At the opening of the 40th meeting of the National Black Presbyterian Caucus, participants got a history lesson of sorts.
Ernest McNealey, president of Stillman College — a historically black, Presbyterian Church (U.S.A.)-related university here — presented a speech called “Making Bricks without Straw.”
A reference to Exodus 5, where the Israelites are charged to make more bricks with less straw, the speech provided a look at historically black colleges and the church.
“We’re criticized ... for not making as many bricks without straw,” McNealey said of historically black universities and colleges.

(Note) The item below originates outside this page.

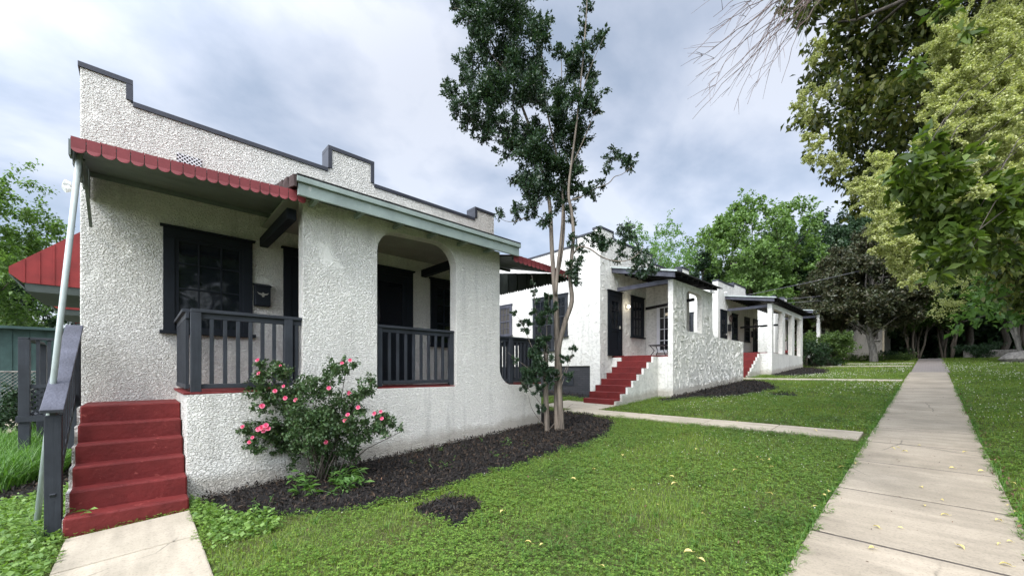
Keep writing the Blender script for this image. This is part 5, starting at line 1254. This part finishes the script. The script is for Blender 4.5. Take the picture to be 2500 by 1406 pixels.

Higher education has long been an important part of American — and Presbyterian — tradition, McNealey said. Just 16 years after arriving in the new land, the Pilgrims founded a university, Harvard, in 1636. The first Presbyterian-related university, Princeton, was founded in 1746. The first black college, Cheyney University of Pennsylvania, was founded in 1837, and the first black Presbyterian university, the former Ashmun Institute (now Lincoln University), was founded in 1854.
What took the Puritans 16 years to organize took blacks more than 200, McNealey said, adding that black schools were not able to rely on benefactors like John Harvard, who gived a library to Harvard University.
“Because of slavery, because of Jim Crow, because of codified segregation that ended less than a generation ago, there are no African American captains of industry in Alabama that could support Stillman,” he said.
But even with too little resources, black colleges had a “transformative effect on newly freed slaves and their progeny,” McNealey said.
Some people say that historically black colleges and universities have too few resources because they can’t manage their money, McNealey said. But when the Presbyterian Church (U.S.A.) lays off employees and modifies its mission, is it because it cannot manage its resources?
“Or is it because there is an inadequate amount of money to manage?” McNealey said.
Presbyterian historically black colleges and universities are a modern-day example of the story of Exodus 5, McNealey said, adding that there are now only two “reasonably viable institutions” left — Stillman and Johnson C. Smith University in Charlotte.
“The church, through default, now only provides alms for hospice for the institutions that are terminally ill,” he said.
Historically black universities and colleges are authentic keepers of African American culture, McNealey said. Key qualities that are abundant and maintained at these schools are the noble struggle, triumph over adversity, untethered talent, inventiveness, creativity and a propelling spirituality, he said.
These aspects of culture must be preserved, McNealey said, urging the audience to “give a way out of no way.”
“If people are really to have a life of the mind and a life of the spirit, you must become the John Harvards of Stillman College and Johnson C. Smith University,” he said.